Cafe fined for discrimination

James with his Guide Dog, Brogan, pictured inside the airport

Owner refused to serve customer with a Guide Dog

Guide Dogs NSW/ACT is applauding the efforts of Far South Coast Local Area Command police who fined a Batemans Bay business for refusing to serve a customer with a Guide Dog over the weekend.

The owner of the business repeatedly told James Bennett to leave the café after he was shown with the 'Guide Dogs Access Rights' card, which outlines that is an offence to deny people with a Guide Dog access to public premises, including restaurants and cafés.

Earlier this year, Guide Dogs NSW/ACT joined forces with NSW Police to produce the card in an effort to raise awareness of the illegal and finable offence.

Mr Bennett thanked the police for their swift action in fining the café owner. "Reason didn't seem to help with this person, but a fine will hit his hip pocket and send a clear message," he said.

Unfortunately, Mr Bennett, who travels around the country for work, is often refused entry to businesses. In his recent trip to the South Coast he was refused entry four times in two weeks. "In most of these cases it was a lack of education and understanding," he said.

Research commissioned by Guide Dogs NSW/ACT, revealed that each week one NSW or ACT resident who is blind or vision impaired with a Guide Dog, is discriminated against by a restaurant or café illegally refusing or questioning their entry.

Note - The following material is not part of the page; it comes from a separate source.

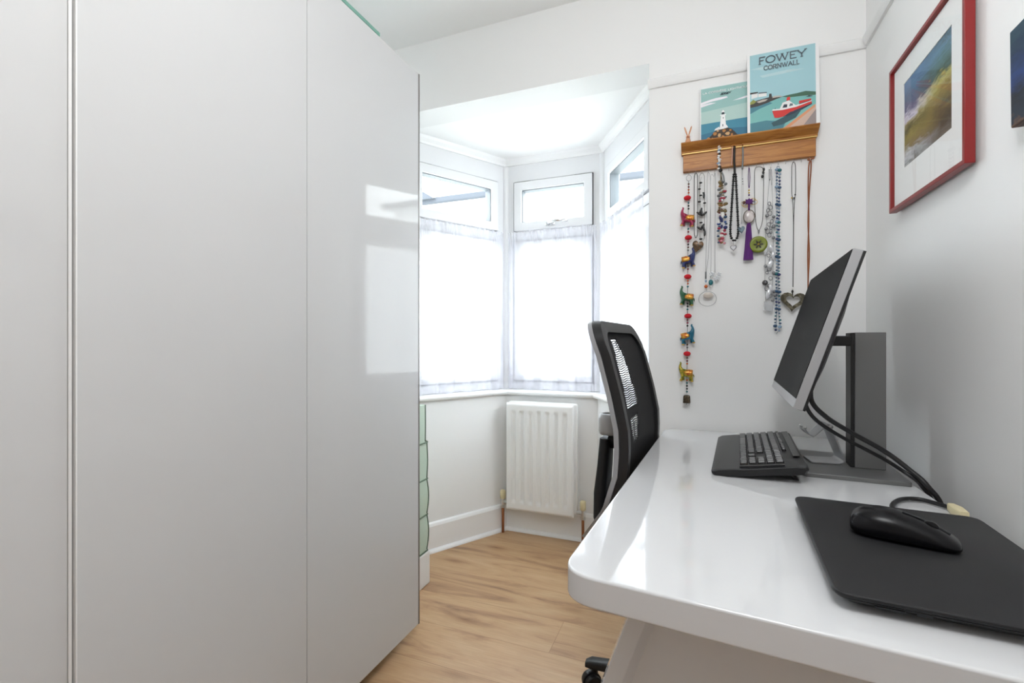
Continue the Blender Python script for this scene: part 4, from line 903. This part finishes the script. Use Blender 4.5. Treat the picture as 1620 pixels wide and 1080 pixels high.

The research found more than half (53%) of its Guide Dog clients experienced discrimination in the past year, the largest percentage of these instances (40%) occurring within cafes and restaurants.

The survey showed the discrimination caused humiliation and anxiety, with many Guide Dog users changing their routines by avoiding trouble areas or going out without their Guide Dog.

"While the public generally do the right thing, people with Guide Dogs continue to face many barriers when going about their daily lives, which strips them of their independence," said Dr Graeme White, CEO of Guide Dogs NSW/ACT, the leading provider of Guide Dogs and other mobility services for people who are blind or vision impaired.

"Imagine how you'd feel if you weren't allowed into your favourite a café. Guide Dogs are not pets. They are highly trained to open up the world for people who are blind or vision impaired, not close it down, which is effectively what discrimination does."

Under the law NSW Police officers can issue on-the-spot fines of $165 and penalty notices of up to $880 for refusing entry to a Guide Dog user.